### [TASK STATEMENT]
Can the data below be echoed back word for word?

# Start of MATERIAL PROVIDED

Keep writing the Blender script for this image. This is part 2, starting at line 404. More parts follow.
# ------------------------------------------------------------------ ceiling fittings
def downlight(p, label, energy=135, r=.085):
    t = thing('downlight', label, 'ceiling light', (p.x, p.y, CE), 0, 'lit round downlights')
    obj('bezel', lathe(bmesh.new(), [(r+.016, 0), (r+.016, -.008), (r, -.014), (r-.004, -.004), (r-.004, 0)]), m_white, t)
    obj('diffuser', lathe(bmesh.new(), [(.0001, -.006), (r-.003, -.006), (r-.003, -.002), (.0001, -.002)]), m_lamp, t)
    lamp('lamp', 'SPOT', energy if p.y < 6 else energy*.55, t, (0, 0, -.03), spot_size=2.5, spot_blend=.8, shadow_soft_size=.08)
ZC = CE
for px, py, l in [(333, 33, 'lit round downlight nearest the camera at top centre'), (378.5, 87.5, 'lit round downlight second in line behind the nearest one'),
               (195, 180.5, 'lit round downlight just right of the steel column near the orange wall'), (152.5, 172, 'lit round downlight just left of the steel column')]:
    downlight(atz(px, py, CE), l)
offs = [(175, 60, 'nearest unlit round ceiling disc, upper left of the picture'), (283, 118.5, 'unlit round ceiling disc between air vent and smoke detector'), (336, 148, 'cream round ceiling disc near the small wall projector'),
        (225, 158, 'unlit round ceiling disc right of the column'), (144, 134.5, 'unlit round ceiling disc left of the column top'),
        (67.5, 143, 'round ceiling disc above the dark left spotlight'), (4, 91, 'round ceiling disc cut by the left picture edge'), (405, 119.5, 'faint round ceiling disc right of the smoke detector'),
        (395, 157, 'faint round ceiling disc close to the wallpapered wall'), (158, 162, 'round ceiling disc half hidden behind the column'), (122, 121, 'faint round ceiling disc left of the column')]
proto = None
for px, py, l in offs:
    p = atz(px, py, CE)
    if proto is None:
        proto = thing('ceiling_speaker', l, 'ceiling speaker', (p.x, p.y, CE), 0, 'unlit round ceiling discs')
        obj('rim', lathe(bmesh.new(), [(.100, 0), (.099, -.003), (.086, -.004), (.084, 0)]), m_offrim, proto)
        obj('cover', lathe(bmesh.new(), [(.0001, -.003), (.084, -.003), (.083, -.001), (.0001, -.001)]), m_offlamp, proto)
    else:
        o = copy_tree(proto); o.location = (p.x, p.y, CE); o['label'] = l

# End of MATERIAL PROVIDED

### [RIGHT ANSWER]
Keep writing the Blender script for this image. This is part 2, starting at line 404. More parts follow.
# ------------------------------------------------------------------ ceiling fittings
def downlight(p, label, energy=135, r=.085):
    t = thing('downlight', label, 'ceiling light', (p.x, p.y, CE), 0, 'lit round downlights')
    obj('bezel', lathe(bmesh.new(), [(r+.016, 0), (r+.016, -.008), (r, -.014), (r-.004, -.004), (r-.004, 0)]), m_white, t)
    obj('diffuser', lathe(bmesh.new(), [(.0001, -.006), (r-.003, -.006), (r-.003, -.002), (.0001, -.002)]), m_lamp, t)
    lamp('lamp', 'SPOT', energy if p.y < 6 else energy*.55, t, (0, 0, -.03), spot_size=2.5, spot_blend=.8, shadow_soft_size=.08)
ZC = CE
for px, py, l in [(333, 33, 'lit round downlight nearest the camera at top centre'), (378.5, 87.5, 'lit round downlight second in line behind the nearest one'),
               (195, 180.5, 'lit round downlight just right of the steel column near the orange wall'), (152.5, 172, 'lit round downlight just left of the steel column')]:
    downlight(atz(px, py, CE), l)
offs = [(175, 60, 'nearest unlit round ceiling disc, upper left of the picture'), (283, 118.5, 'unlit round ceiling disc between air vent and smoke detector'), (336, 148, 'cream round ceiling disc near the small wall projector'),
        (225, 158, 'unlit round ceiling disc right of the column'), (144, 134.5, 'unlit round ceiling disc left of the column top'),
        (67.5, 143, 'round ceiling disc above the dark left spotlight'), (4, 91, 'round ceiling disc cut by the left picture edge'), (405, 119.5, 'faint round ceiling disc right of the smoke detector'),
        (395, 157, 'faint round ceiling disc close to the wallpapered wall'), (158, 162, 'round ceiling disc half hidden behind the column'), (122, 121, 'faint round ceiling disc left of the column')]
proto = None
for px, py, l in offs:
    p = atz(px, py, CE)
    if proto is None:
        proto = thing('ceiling_speaker', l, 'ceiling speaker', (p.x, p.y, CE), 0, 'unlit round ceiling discs')
        obj('rim', lathe(bmesh.new(), [(.100, 0), (.099, -.003), (.086, -.004), (.084, 0)]), m_offrim, proto)
        obj('cover', lathe(bmesh.new(), [(.0001, -.003), (.084, -.003), (.083, -.001), (.0001, -.001)]), m_offlamp, proto)
    else:
        o = copy_tree(proto); o.location = (p.x, p.y, CE); o['label'] = l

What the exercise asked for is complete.